-- TASK GOAL --
State how many lines in the entries below contain "Python". Write nothing but the number.

Stored data
#####
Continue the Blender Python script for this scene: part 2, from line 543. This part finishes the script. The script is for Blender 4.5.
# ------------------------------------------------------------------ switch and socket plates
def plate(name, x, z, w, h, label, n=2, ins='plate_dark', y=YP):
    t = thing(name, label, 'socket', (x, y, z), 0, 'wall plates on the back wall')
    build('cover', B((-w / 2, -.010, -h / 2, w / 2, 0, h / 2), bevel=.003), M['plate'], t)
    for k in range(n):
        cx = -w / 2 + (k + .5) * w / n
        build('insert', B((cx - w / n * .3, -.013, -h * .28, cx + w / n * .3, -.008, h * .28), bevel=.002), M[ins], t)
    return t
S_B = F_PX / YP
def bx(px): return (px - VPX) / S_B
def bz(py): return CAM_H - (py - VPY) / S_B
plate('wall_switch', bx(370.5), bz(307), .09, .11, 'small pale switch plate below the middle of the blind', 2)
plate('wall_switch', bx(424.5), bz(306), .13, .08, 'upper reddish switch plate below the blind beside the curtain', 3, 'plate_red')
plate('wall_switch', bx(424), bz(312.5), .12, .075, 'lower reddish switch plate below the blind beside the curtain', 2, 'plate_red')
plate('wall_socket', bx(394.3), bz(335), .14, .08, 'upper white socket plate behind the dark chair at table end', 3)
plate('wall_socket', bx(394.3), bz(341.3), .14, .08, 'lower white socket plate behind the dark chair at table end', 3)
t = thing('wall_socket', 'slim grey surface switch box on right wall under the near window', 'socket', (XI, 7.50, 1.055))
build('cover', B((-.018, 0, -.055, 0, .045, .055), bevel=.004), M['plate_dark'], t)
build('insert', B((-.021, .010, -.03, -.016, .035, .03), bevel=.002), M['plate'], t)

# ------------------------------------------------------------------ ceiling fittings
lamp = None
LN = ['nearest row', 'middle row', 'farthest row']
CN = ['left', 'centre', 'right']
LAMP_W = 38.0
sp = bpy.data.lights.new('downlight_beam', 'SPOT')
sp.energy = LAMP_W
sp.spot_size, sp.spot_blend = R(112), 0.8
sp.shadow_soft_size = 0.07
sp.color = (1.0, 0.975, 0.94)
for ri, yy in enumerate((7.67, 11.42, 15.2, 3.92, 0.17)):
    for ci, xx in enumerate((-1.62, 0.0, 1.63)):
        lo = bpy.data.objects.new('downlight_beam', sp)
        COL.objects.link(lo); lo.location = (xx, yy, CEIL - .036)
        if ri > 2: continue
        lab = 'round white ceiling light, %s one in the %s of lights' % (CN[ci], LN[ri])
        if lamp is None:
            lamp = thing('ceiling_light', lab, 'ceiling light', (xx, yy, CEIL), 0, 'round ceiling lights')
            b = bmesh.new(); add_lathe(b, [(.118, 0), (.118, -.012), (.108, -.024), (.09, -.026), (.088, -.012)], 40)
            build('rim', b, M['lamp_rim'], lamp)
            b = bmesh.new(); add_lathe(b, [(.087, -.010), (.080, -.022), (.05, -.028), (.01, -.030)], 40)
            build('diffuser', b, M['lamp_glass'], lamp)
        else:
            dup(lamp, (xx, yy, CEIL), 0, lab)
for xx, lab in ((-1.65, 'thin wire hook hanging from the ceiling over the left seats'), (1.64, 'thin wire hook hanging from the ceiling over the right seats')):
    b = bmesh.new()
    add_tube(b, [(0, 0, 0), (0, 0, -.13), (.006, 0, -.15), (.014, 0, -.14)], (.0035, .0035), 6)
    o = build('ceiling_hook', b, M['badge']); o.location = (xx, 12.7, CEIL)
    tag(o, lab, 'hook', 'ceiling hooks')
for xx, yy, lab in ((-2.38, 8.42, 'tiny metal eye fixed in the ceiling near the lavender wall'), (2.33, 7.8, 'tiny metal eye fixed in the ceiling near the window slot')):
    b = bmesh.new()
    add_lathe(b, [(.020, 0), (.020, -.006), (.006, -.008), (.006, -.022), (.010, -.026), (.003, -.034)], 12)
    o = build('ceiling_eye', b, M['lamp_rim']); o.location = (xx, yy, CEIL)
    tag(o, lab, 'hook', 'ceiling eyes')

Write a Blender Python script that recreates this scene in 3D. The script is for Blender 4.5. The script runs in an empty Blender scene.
#####
-- FINISHED EXERCISE --
2